WORK INSTRUCTIONS →
Show all lines that include the string "picture"; copy each one.

+--

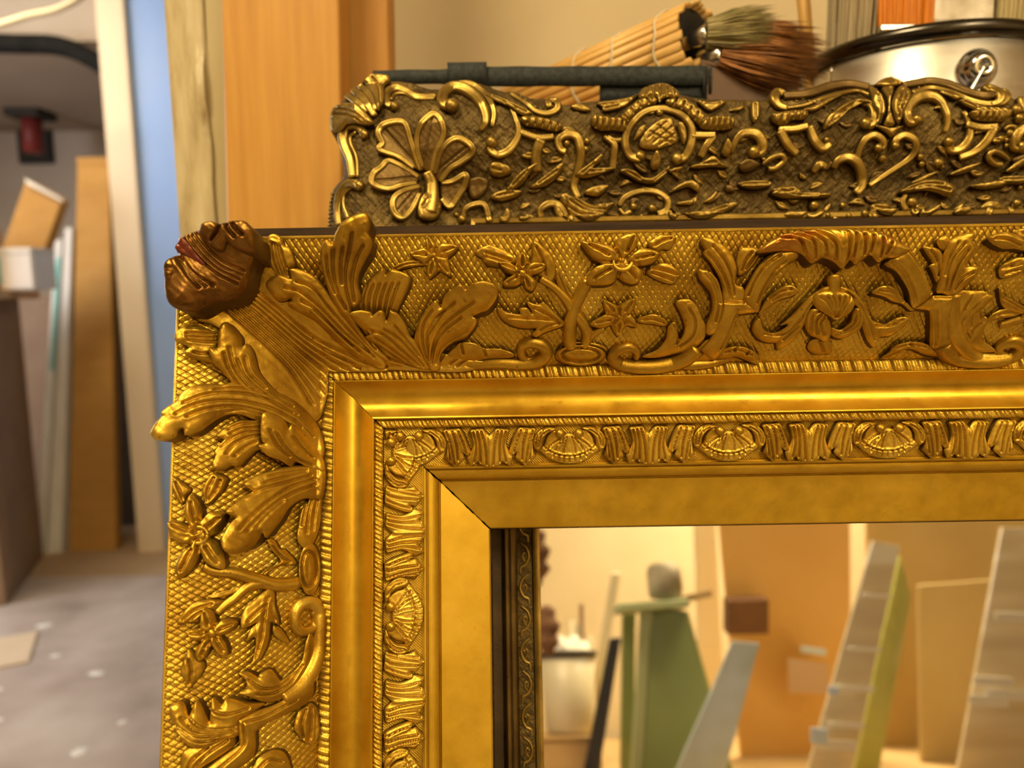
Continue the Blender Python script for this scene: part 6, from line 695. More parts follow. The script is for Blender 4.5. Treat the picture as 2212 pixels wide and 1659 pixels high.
# ================================================================== gilded frame
OW, OH = 620.0, 802.0
MF = Plane('gilded_frame', OW/2, -OH-143, -8)
tag(MF.o, 'large gold leaf picture frame with corner acanthus leaves and flower sprigs, standing in front', 'picture frame')
PS = [(-1, -3), (0, 0), (26.7, 9), (34.3, 18), (54.8, 23), (59.2, 26), (79.4, 29), (86, 28)]
PSx = np.array([p[0] for p in PS], float); PSy = np.array([p[1] for p in PS], float)
def prof(s):
    s = np.asarray(s, float); t = np.clip((s-86)/57, 0, 1)
    return np.where(s <= 86, np.interp(s, PSx, PSy), 28+47*(.4*t+.6*(1-(1-t)**2)))
def BM(u, v): return prof(np.maximum(v, -u))
SIDES = [('t', OW), ('l', OH), ('b', OW), ('r', OH)]
def side_map(k, a, s, w):
    a = np.asarray(a, float); s = np.asarray(s, float); w = np.asarray(w, float)
    if k == 't': return np.stack(np.broadcast_arrays(a, s, w), -1)
    if k == 'l': return np.stack(np.broadcast_arrays(-s, -a, w), -1)
    if k == 'b': return np.stack(np.broadcast_arrays(a, -OH-s, w), -1)
    return np.stack(np.broadcast_arrays(OW+s, -a, w), -1)
FLIP = {'t': False, 'l': True, 'b': True, 'r': False}
def sweep(name, profile, material, plane=MF, smap=side_map, lens=None, sides='tlbr', seg=1, smooth=False, gap=0.0):
    out = []
    for k, Ln in SIDES:
        if k not in sides: continue
        if lens: Ln = lens[k]
        pr = np.array(profile, float); rowsV = []
        for i in range(seg+1):
            f = i/seg; a = -pr[:, 0]*(1-f)+(Ln+pr[:, 0])*f
            if gap and i == 0: a = a+gap*(.55+np.sin(pr[:, 0]*1.9+(1 if k == 't' else 2.2))*.18+.18*np.sin(pr[:, 0]*.7))
            rowsV.append(smap(k, a, pr[:, 0], pr[:, 1]))
        V = np.concatenate(rowsV); Fc = grid_faces(seg+1, len(pr))
        if FLIP[k]: Fc = Fc[:, ::-1]
        out.append(plane.put(name, V, Fc[:, ::-1], material, None, smooth))
    return out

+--

SOLUTION TO THIS EXERCISE →
Continue the Blender Python script for this scene: part 6, from line 695. More parts follow. The script is for Blender 4.5. Treat the picture as 2212 pixels wide and 1659 pixels high.
tag(MF.o, 'large gold leaf picture frame with corner acanthus leaves and flower sprigs, standing in front', 'picture frame')